The Shelby Farms Conservancy asked attendees to place suggestions on notecards. The ideas will be compiled in a report and presented to the three design firms selected as finalists in the Shelby Farms master planning process.

Hargreaves and Associates of San Francisco, Berkeley-based Tom Leader Studio, and New York City’s Field Operations will use the input in their master plans. Those plans will be unveiled to the public in March during another set of input meetings.

“Many people are concerned about overdevelopment. They don’t want the park to lose its natural feel,” said Laura Adams, interim director of public engagement and development for the Shelby Farms Park Conservancy.

Adams said the most common requests have been more bathrooms, improvements to the outdoor amphitheater, and adding rustic camping sites. Sustainable energy, such as solar panels on the visitor’s center or windmill energy, are also recurring themes.

At the teen meeting, suggestions were a little more far-reaching. In addition to an eatery, teens would like to see a ropes course, a rock-climbing wall, a seasonal ice-skating rink, and a swimming pool with a water slide. One teenager even suggested a water park.
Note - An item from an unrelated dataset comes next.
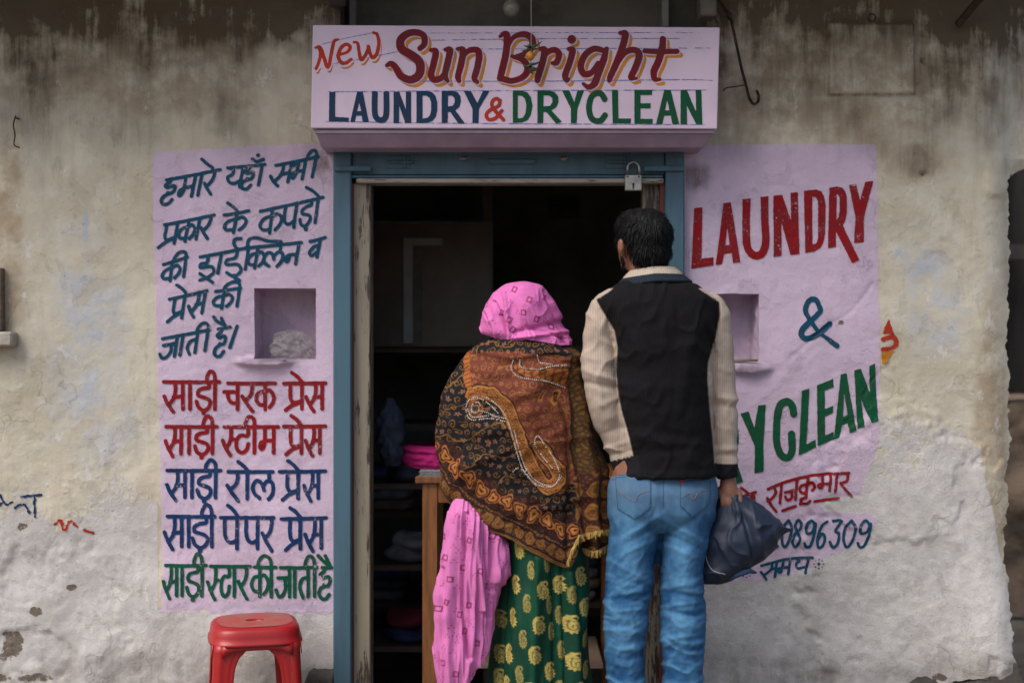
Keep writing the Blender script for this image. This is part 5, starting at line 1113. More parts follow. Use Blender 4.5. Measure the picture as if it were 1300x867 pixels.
# jeans
def lo(rows, **k): r_ = loft(rows, 60, np.linspace(0, 2*math.pi, 56, endpoint=False), close='caps', **k); return r_[0], r_[1]
zf = 433.5+(CAM_Z-.03)/km   # hem height as a row
je = [lo([(592, 790, 902, MY, .094), (607, 775, 908, MY, .108), (625, 771, 911, MY-.004, .122), (645, 771, 909, MY-.004, .122), (662, 775, 905, MY, .105), (672, 790, 890, MY, .08)], sq=.92),
      lo([(628, 773, 838, MY, .105), (650, 774, 839, MY, .108), (680, 773, 837, MY, .10), (710, 771, 832, MY, .092), (740, 768, 829, MY, .084), (765, 767, 823, MY-.004, .078), (790, 768, 821, MY-.004, .077), (830, 768, 818, MY-.002, .074), (867, 771, 817, MY, .070), (940, 772, 815, MY, .066), (zf, 768, 816, MY, .07)], sq=.95),
      lo([(628, 842, 909, MY, .105), (650, 838, 907, MY, .108), (680, 837, 900, MY, .10), (710, 836, 894, MY, .092), (740, 838, 892, MY, .084), (765, 838, 894, MY-.004, .079), (790, 838, 895, MY-.004, .078), (830, 840, 893, MY-.002, .075), (867, 842, 890, MY, .071), (940, 842, 890, MY, .068), (zf, 838, 890, MY, .072)], sq=.95)]
V, F, N = fuse(je, .0042, 3); px, py = to_px(V)
rid = lambda x, y, s: 1-np.abs(2*fbm(x, y, s, 3)-1)*2
kn = ss(700, 760, py)*(1-.3*ss(900, 1000, py))
w1 = rid(px/52+py/90, py/19+np.sin(px/13)*.35, 3)
w2_ = rid(px/30+py/70, py/7+np.sin(px/8)*.4, 13); cr_ = lambda q_: np.clip(q_, 0, 1)**2.2-.2; disp = kn*(cr_(w1)*.0042+cr_(w2_)*.0014)+ss(640, 700, py)*cr_(rid(px/24+py/30, py/38-px/50, 33))*.0028+(fbm(px/24, py/34, 5, 3)-.5)*.006+cr_(rid(px/20+py/60, py/26-px/50, 23))*.0012
# folds fanning out from the crotch and the backs of the knees
for (cx, cy, ang, ln, wd_, amp) in [(815, 668, -.55, 30, 4, .0061), (812, 680, -.5, 32, 4, -.005), (810, 694, -.45, 30, 4, .005), (865, 672, .5, 30, 4, .006), (866, 686, .45, 30, 4, -.005), (866, 700, .4, 30, 4, .004), (840, 632, 1.45, 24, 6, -.007), (829, 655, -1.2, 18, 4, -.005), (850, 655, 1.1, 18, 4, -.005),
           (790, 720, .5, 24, 4, .005), (800, 738, .2, 26, 4, -.005), (800, 752, -.15, 28, 3.5, .006), (800, 762, .1, 28, 3.5, -.006), (796, 774, -.1, 26, 3.5, .005), (868, 742, -.2, 28, 4, .005), (868, 754, .1, 28, 3.5, -.006), (868, 766, -.1, 28, 3.5, .006), (866, 778, .15, 28, 3.5, -.005),
           (782, 660, 1.2, 22, 4, .004), (902, 650, 1.8, 22, 4, .004), (796, 800, .15, 26, 4, .005), (868, 808, -.12, 26, 4, .005), (868, 826, .1, 26, 4, -.004)]: disp = disp+fold(cx, cy, ang, ln, wd_*.75, amp*.62)
V = V+N*disp[:, None]; px, py = to_px(V)
def jcol(px, py, disp=0, w1=.5, kn=0):
    fade = np.clip(.30+.55*(fbm(px/22, py/30, 12)-.5)+.45*(w1-.5)*kn+disp*55+.25*(fbm(px/3, py/9, 42, 3)-.5), 0, 1)
    cen = np.exp(-(((px-802)/15)**2))+np.exp(-(((px-866)/15)**2)); fade = np.clip(fade*.8+.38*cen*ss(610, 660, py)*(1-.5*ss(700, 760, py)), 0, 1)[:, None]
    dk = np.array([.007, .055, .165]); lt_ = np.array([.12, .31, .52]); gy = np.array([.115, .20, .29])
    C = dk*(1-fade)+lt_*fade; up = (ss(685, 615, py)*(.6+.5*fbm(px/14, py/14, 61)))[:, None]; return C*(1-.7*up)+gy*.7*up
fade = np.clip(.35+.5*ss(560, 700, 700-(py-600))+.4*(w1-.5)*kn+.5*(fbm(px/22, py/30, 12)-.5)+disp*40, 0, 1)
cen = np.exp(-(((px-802)/16)**2))+np.exp(-(((px-866)/16)**2)); fade = np.clip(fade*.7+.3*cen*(py > 640), 0, 1)[:, None]
dk = np.array([.008, .062, .19]); lt_ = np.array([.055, .25, .50]); gy = np.array([.11, .19, .29])
C = dk*(1-fade)+lt_*fade; up = ss(690, 610, py)[:, None]; C = C*(1-.65*up)+gy*.65*up
C = jcol(px, py, disp, w1, kn)
M['denim'] = cloth('faded_denim', weave=1400, wv=.45, var=.25, sheen=0, spec=.15)
part('jeans', V, F, M['denim'], man, colr=C); jt = bvh(V, F)
def drape_poly(tree, outline, name, m, par, off, colr=None, n=26, label=None, ins=None):
    o = np.array(outline); x0, y0 = o.min(0); x1, y1 = o.max(0); xs = np.linspace(x0, x1, n); ys = np.linspace(y0, y1, n); V = []; ok = {}
    X, Y = np.meshgrid(xs, ys); sd = poly_sd(X, Y, outline); cx, cy = o.mean(0)
    for i in range(n):
        for j in range(n):
            if sd[i, j] < .8:
                h_ = hit(tree, X[i, j], Y[i, j], off if sd[i, j] < -.8 else off*.4)
                if h_ is not None: ok[i, j] = len(V); V.append(h_)
    if callable(colr): q_ = np.array([to_px(np.array(v_)) for v_ in V]); colr_ = colr(q_[:, 0], q_[:, 1])
    else: colr_ = None if colr is None else np.tile(colr, (len(V), 1))
    F = [(ok[i, j], ok[i+1, j], ok[i+1, j+1], ok[i, j+1]) for i in range(n-1) for j in range(n-1) if all(k in ok for k in ((i, j), (i+1, j), (i+1, j+1), (i, j+1)))]
    return part(name, V, F, m, par, label, colr=colr_)
def drape_line(tree, pts, r, off=.001, n=6, sides=5):
    q = cr(pts, n); P_ = [hit(tree, a, b_, off) for a, b_ in q]; P_ = [p for p in P_ if p is not None]; return tube(P_, r, sides) if len(P_) > 2 else (np.zeros((0, 3)), [])
pk1 = [(782, 605), (828, 601), (829, 640), (806, 661), (779, 642)]; pk2 = [(866, 618), (901, 612), (900, 642), (879, 659), (863, 646)]
pk1 = [(781, 606), (826, 602), (826, 645), (806, 660), (784, 646)]; pk2 = [(864, 612), (902, 607), (901, 640), (880, 658), (864, 642)]
for pk in (pk1, pk2): drape_poly(jt, pk, 'back_pocket', M['denim'], man, .0028, lambda a_, b_: jcol(a_, b_)*.92)
M['stitch'] = simple('orange_stitching', (.36, .17, .06), .8); M['darkstitch'] = simple('dark_seam', (.02, .055, .12), .9)
mb = MB()
for st_ in [[(785, 622), (798, 632), (806, 636), (812, 627), (826, 622)], [(866, 630), (876, 626), (880, 634), (888, 624), (900, 622)], [(783, 608), (826, 604)], [(866, 614), (900, 609)]]:
    V, F = drape_line(jt, st_, .0006, .004, 12); 
    if len(V): part('pocket_stitching', V, F, M['stitch'], man)
mb = MB()
for pk in (pk1, pk2):
    V, F = drape_line(jt, [tuple(p) for p in np.array(pk)[[1, 2]]], .0009, .0022, 12)
    for a_, b_ in ((0, 4), (4, 3), (3, 2), (2, 1), (0, 1)):
        A_, B_ = np.array(pk[a_], float), np.array(pk[b_], float); V, F = drape_line(jt, [A_, (A_+B_)/2, B_], .0005, .0026, 10)
        if len(V): mb.add(V, F)
    mb.build('seam', M['darkstitch'], man, smooth=True); mb = MB()
for st_ in [[(843, 600), (842, 620), (842, 645)], [(778, 604), (830, 599), (870, 602), (907, 606)], [(777, 609), (830, 604.5), (870, 607), (908, 611)]]:
    V, F = drape_line(jt, st_, .0007, .0008, 14)
    if len(V): part('seam', V, F, M['darkstitch'], man)
M['redtab'] = simple('red_tab', (.42, .02, .03), .7)
drape_poly(jt, [(863, 604), (868, 603.5), (867.5, 613), (863.5, 613)], 'pocket_tab', M['redtab'], man, .009, n=8, label='small red tab at the waist of the jeans')
drape_poly(jt, [(844, 598), (850, 598), (850, 611), (844, 611)], 'belt_loop', M['denim'], man, .005, (.07, .15, .25), n=10)
M['shoe'] = simple('black_shoe', (.02, .018, .016), .4)
for sxp in (793, 864):
    x_ = m2(sxp, 0)[0]; V, F, N = fuse([capsule((x_, MY-.03, .045), (x_-.01, MY+.16, .032), .042, .036), ball((x_, MY-.03, .06), (.042, .05, .05))], .006, 3); V[:, 2] = np.maximum(V[:, 2], .002); part('shoe', V, F, M['shoe'], man)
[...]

“Change is always good. That’s something that people [in the adult meetings] may have a problem with, but you have to develop this park to get teens to come out and use it,” said 17-year-old Brandon Asemah, president of the Shelby Farms Youth Alliance. “Memphis is not very teen or kid-friendly. Why do you think we have so much crime?”

Finlayson agreed. Though he lives in Midtown, he says he rarely visits nearby Overton Park because there’s nothing to do.

“Parks just being parks aren’t that appealing to teens,” said Finlayson.

But the adults and teens did agree on a few things: They’d like to see the park stay open later with nighttime family activities, such as live music or astronomy programs. And everyone seemed to agree that the restrooms could use an upgrade.

Said Memphis University School senior Chris Bloodworth: “It’s not groundbreaking or revolutionary, but how about some real bathrooms at this place?”